# GIVEN REQUEST:
Leave out the pictures and repeat exactly the lines between the one containing "Recreate this scene" and the one containing "return tuple((x /", inclusive.

# EXERCISE MATERIALS:

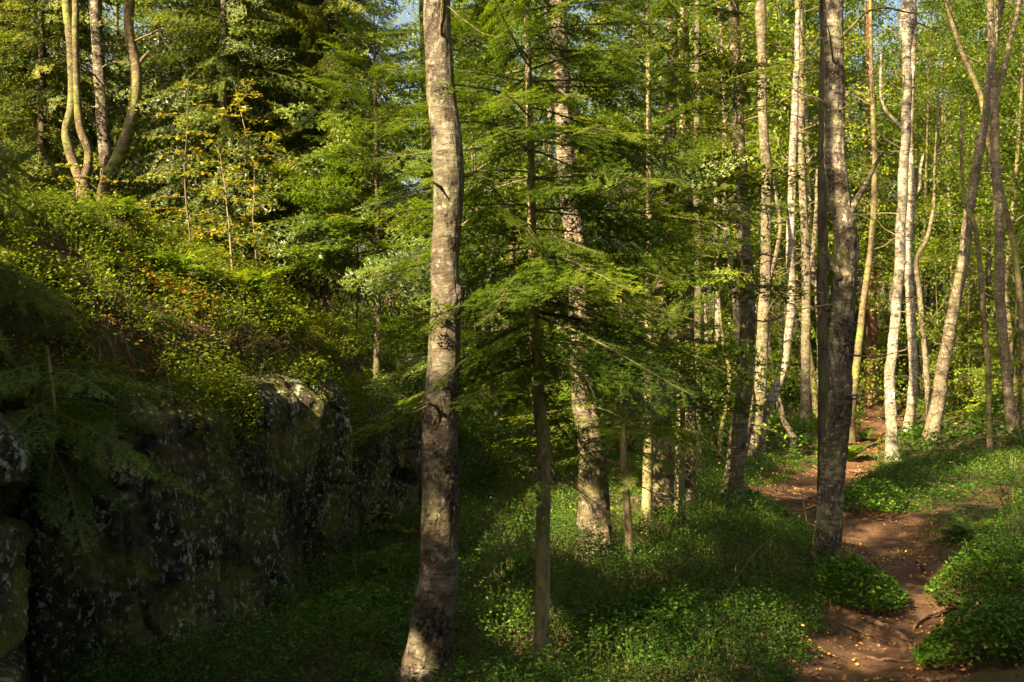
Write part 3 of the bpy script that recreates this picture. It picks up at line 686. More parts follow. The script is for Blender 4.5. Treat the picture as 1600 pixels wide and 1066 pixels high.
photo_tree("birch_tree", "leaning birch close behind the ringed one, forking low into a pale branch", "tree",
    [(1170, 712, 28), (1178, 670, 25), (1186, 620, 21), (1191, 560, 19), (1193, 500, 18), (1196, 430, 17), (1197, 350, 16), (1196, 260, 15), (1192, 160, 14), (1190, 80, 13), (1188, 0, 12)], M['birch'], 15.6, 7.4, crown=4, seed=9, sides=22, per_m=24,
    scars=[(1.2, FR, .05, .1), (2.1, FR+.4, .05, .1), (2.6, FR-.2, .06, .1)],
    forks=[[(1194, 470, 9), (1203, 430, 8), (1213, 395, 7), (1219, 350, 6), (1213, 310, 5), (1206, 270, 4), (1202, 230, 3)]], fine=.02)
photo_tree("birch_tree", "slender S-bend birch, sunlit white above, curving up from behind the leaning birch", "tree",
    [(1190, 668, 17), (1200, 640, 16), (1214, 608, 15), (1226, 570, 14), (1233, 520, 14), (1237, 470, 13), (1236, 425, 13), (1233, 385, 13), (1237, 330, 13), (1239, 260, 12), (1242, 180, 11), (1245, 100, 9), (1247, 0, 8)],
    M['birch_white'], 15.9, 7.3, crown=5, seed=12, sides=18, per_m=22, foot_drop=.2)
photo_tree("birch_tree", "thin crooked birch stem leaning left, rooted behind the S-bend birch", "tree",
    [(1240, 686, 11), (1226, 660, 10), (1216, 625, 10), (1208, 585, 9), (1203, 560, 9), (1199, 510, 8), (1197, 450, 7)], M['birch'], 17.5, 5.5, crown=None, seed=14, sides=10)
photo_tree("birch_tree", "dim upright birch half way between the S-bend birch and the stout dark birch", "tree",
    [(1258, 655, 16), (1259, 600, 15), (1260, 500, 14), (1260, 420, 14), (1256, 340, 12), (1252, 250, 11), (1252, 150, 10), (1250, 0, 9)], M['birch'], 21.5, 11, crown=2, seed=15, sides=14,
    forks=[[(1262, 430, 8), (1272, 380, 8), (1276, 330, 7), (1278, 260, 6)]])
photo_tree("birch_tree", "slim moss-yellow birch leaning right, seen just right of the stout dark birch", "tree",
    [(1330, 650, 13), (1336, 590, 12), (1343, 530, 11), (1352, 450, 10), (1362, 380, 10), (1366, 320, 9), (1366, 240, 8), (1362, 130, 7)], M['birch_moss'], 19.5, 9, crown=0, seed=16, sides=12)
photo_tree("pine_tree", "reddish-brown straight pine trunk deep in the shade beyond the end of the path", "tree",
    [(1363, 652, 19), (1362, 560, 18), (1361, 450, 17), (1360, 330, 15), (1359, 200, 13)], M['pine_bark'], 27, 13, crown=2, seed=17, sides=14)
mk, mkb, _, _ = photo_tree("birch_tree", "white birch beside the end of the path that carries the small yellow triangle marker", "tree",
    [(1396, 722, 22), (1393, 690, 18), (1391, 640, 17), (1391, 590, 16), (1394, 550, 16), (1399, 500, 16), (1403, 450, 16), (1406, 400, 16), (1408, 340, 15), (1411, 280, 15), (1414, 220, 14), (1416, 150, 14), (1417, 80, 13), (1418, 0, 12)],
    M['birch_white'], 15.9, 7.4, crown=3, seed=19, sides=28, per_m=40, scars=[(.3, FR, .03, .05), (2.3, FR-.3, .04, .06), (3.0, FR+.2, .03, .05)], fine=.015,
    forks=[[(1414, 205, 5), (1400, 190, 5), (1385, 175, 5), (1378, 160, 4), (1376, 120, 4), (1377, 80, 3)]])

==

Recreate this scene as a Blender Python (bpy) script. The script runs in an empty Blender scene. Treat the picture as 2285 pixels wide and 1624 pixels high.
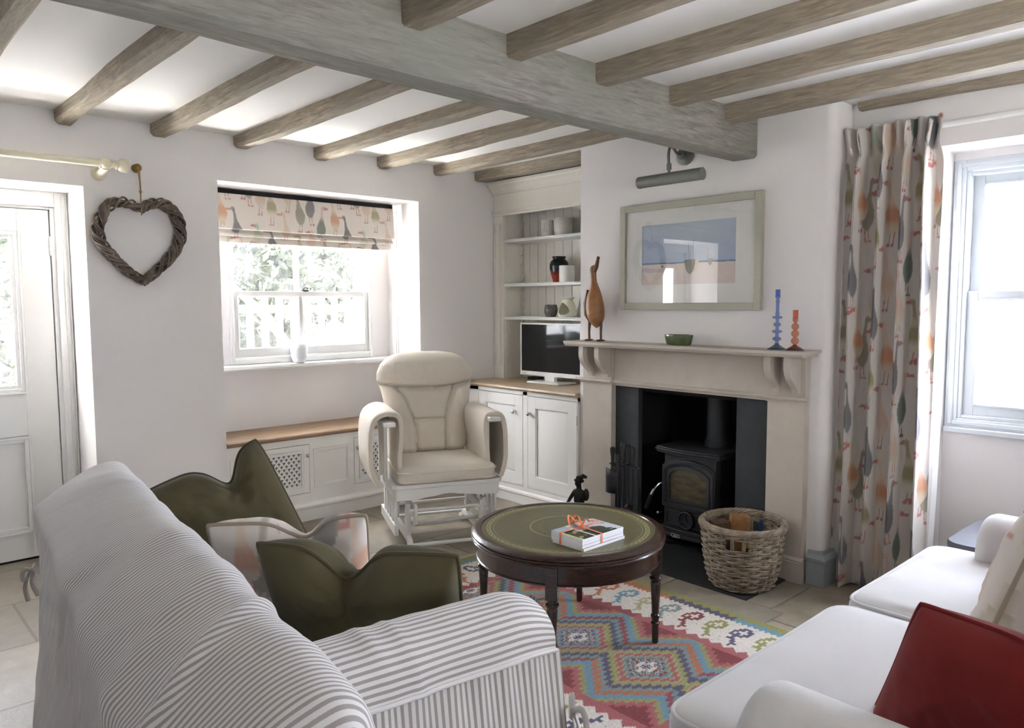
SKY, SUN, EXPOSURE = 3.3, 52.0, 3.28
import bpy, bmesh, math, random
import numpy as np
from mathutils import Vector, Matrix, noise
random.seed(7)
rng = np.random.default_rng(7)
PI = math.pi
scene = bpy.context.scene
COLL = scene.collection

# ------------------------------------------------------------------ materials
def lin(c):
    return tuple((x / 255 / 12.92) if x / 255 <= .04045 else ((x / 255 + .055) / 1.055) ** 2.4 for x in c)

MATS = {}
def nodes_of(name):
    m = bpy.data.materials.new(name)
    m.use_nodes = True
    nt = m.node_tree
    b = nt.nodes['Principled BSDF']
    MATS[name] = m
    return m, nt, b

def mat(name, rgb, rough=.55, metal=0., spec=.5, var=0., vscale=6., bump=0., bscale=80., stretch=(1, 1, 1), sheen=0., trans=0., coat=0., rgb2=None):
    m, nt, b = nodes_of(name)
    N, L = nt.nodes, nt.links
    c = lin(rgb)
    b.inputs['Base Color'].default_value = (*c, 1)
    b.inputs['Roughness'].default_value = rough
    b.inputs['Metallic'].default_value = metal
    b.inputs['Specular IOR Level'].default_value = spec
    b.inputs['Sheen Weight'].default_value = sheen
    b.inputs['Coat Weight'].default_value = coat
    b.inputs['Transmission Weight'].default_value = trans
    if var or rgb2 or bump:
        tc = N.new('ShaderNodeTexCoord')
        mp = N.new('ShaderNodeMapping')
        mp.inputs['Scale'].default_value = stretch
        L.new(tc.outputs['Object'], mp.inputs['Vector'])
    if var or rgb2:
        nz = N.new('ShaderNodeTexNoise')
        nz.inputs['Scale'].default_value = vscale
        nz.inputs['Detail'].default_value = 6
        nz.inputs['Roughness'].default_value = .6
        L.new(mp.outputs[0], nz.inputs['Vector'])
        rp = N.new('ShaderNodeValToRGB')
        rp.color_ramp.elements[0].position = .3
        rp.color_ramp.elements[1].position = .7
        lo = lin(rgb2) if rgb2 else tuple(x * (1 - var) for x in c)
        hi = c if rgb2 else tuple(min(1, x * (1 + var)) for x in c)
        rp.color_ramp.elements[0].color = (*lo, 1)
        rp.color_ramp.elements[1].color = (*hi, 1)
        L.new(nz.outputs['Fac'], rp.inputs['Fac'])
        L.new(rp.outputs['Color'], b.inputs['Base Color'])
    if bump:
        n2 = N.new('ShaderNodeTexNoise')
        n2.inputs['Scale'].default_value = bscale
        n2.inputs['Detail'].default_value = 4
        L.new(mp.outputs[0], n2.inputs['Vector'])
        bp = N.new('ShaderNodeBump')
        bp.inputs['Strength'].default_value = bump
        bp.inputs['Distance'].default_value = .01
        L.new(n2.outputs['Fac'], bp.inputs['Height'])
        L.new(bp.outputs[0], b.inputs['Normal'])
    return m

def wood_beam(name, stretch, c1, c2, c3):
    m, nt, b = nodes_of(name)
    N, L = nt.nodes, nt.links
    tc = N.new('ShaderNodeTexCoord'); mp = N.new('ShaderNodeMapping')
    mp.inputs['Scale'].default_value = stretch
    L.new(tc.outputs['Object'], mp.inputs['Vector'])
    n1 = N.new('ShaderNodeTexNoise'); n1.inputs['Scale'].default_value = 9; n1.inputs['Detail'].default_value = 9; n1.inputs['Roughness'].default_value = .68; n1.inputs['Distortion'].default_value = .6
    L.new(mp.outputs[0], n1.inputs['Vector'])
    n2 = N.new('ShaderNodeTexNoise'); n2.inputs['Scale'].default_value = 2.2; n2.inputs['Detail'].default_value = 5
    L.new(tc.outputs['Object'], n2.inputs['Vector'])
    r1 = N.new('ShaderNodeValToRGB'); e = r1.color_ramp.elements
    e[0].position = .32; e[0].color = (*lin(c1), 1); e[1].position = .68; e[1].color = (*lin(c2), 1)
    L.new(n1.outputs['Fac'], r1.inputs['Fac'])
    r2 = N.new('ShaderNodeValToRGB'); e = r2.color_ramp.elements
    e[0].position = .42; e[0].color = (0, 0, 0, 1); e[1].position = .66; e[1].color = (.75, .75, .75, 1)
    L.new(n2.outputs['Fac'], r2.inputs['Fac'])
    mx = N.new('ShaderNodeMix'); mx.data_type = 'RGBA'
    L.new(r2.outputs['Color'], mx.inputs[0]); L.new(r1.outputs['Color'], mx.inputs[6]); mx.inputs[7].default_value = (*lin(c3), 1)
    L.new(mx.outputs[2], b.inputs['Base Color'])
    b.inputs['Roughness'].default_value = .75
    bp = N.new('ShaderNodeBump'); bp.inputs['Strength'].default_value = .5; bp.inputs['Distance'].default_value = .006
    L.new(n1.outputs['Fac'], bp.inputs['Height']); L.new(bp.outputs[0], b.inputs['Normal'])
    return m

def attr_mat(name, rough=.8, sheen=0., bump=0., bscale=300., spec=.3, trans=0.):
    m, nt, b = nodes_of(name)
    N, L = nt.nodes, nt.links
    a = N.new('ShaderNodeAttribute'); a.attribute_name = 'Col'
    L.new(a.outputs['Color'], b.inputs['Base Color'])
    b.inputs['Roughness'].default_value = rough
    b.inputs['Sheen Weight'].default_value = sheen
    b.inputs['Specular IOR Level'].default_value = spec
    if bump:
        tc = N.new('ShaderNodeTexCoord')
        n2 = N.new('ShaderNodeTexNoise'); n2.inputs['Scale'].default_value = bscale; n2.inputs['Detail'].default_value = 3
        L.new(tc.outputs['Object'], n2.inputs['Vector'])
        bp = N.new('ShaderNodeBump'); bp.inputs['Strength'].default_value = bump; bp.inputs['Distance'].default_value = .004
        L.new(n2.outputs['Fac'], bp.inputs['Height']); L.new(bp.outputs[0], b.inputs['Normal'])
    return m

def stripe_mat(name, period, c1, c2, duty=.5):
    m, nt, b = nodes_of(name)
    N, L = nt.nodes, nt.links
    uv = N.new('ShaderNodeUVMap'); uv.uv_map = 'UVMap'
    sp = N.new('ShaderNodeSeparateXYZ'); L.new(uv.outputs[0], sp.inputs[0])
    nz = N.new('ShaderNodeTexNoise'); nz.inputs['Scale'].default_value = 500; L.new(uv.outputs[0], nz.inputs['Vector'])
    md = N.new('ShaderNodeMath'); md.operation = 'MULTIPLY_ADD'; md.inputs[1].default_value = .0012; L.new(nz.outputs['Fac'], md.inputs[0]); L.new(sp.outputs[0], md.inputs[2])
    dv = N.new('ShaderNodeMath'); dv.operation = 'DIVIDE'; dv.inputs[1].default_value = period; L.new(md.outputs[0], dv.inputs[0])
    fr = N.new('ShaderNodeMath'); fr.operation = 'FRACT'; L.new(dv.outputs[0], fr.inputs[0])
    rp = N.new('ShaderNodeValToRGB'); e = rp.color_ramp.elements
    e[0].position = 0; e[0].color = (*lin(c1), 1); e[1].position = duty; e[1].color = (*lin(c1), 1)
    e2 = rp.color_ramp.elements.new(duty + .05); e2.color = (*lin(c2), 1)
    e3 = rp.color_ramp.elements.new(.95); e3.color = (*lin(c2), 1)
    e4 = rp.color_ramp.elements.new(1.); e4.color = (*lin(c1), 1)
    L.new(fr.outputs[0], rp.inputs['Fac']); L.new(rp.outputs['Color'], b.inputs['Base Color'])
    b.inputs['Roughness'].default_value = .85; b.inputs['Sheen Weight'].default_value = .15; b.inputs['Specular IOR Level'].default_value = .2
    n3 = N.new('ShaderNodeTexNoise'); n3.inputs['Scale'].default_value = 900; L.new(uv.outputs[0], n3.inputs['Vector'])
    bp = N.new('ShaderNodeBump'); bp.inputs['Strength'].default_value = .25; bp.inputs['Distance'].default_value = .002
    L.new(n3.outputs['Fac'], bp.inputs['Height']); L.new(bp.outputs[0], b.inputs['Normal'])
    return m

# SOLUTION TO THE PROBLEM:
Recreate this scene as a Blender Python (bpy) script. The script runs in an empty Blender scene. Treat the picture as 2285 pixels wide and 1624 pixels high.
SKY, SUN, EXPOSURE = 3.3, 52.0, 3.28
import bpy, bmesh, math, random
import numpy as np
from mathutils import Vector, Matrix, noise
random.seed(7)
rng = np.random.default_rng(7)
PI = math.pi
scene = bpy.context.scene
COLL = scene.collection

# ------------------------------------------------------------------ materials
def lin(c):
    return tuple((x / 255 / 12.92) if x / 255 <= .04045 else ((x / 255 + .055) / 1.055) ** 2.4 for x in c)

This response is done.